E qual a posição da imprensa como fonte histórica?Eu não consigo imaginar qualquer fragmento da realidade, ficcional ou não, que não possa ser usado como evidência histórica. O problema é como lidar com esse tipo de evidência. Qualquer evidência histórica tem dois lados. Um é entender as condições de produção – a posição política do jornal e como se relaciona com seus concorrentes, por exemplo. O outro é o potencial referencial do artigo. O que os céticos diriam frente a isso é que não há potencial referencial. Os positivistas extremamente ingênuos perguntariam: Será que o autor desse artigo é confiável? Temos que reconstruir o contexto, as relações entre o jornal, o evento e a imprensa. Não existem documentos neutros, nem um inventário é um documento neutro. Também não há documentos totalmente isentos de referência, incluindo os mais ficcionais.

Vivemos em uma espécie de ressaca pós-moderna. Como o senhor vê o papel do intelectual e do conhecimento histórico no mundo contemporâneo? Estou absolutamente convencido de que historiadores podem desempenhar um papel importante. Tenho a impressão, mas posso estar errado, de que o pós-modernismo já não está tão em moda. Mas, mesmo que não seja tão forte, devemos tentar lidar com as questões por trás do pós-modernismo. Se for descrever a importância do historiador, seria lidar com o verdadeiro, o falso e o ficcional, porque é nesse mundo que nós vivemos. Um mundo em que elementos fictícios desempenham papel muito importante, se pensarmos nas discussões sobre realidade virtual. Temos que identificar a verdade não como algo dado previamente, mas como o resultado dessa busca.

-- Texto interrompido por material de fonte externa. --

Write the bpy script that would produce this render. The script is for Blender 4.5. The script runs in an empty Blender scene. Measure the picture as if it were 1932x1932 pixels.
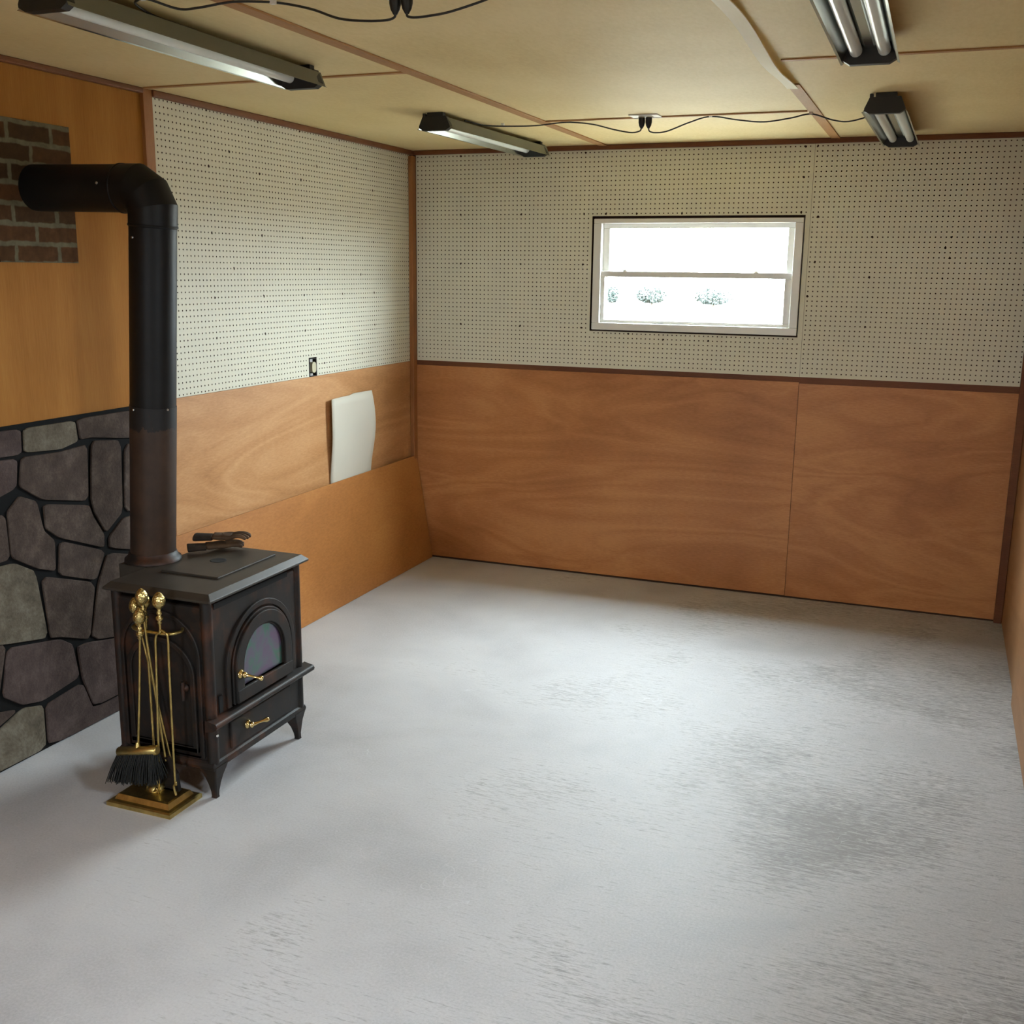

Quando o senhor lê ficção, é sempre com o olhar do historiador?Sim, com certeza. A leitura é como um guarda-chuva cobrindo realidades diferentes. Existe a leitura diagonal, que é rápida. Costumava iniciar as aulas na Universidade de Los Angeles lembrando a experiência italiana de um grupo a favor da slow food, oposta ao fast food. Eu queria ensinar slow reading (leitura lenta). Imagine o leitor lendo uma novela rapidamente, preso pelo enredo. Ou ele pode voltar e reler, pular de uma página para outra, concentrar-se em uma palavra, avançar e recuar. Isso é um prazer? Eu diria que sim (risos).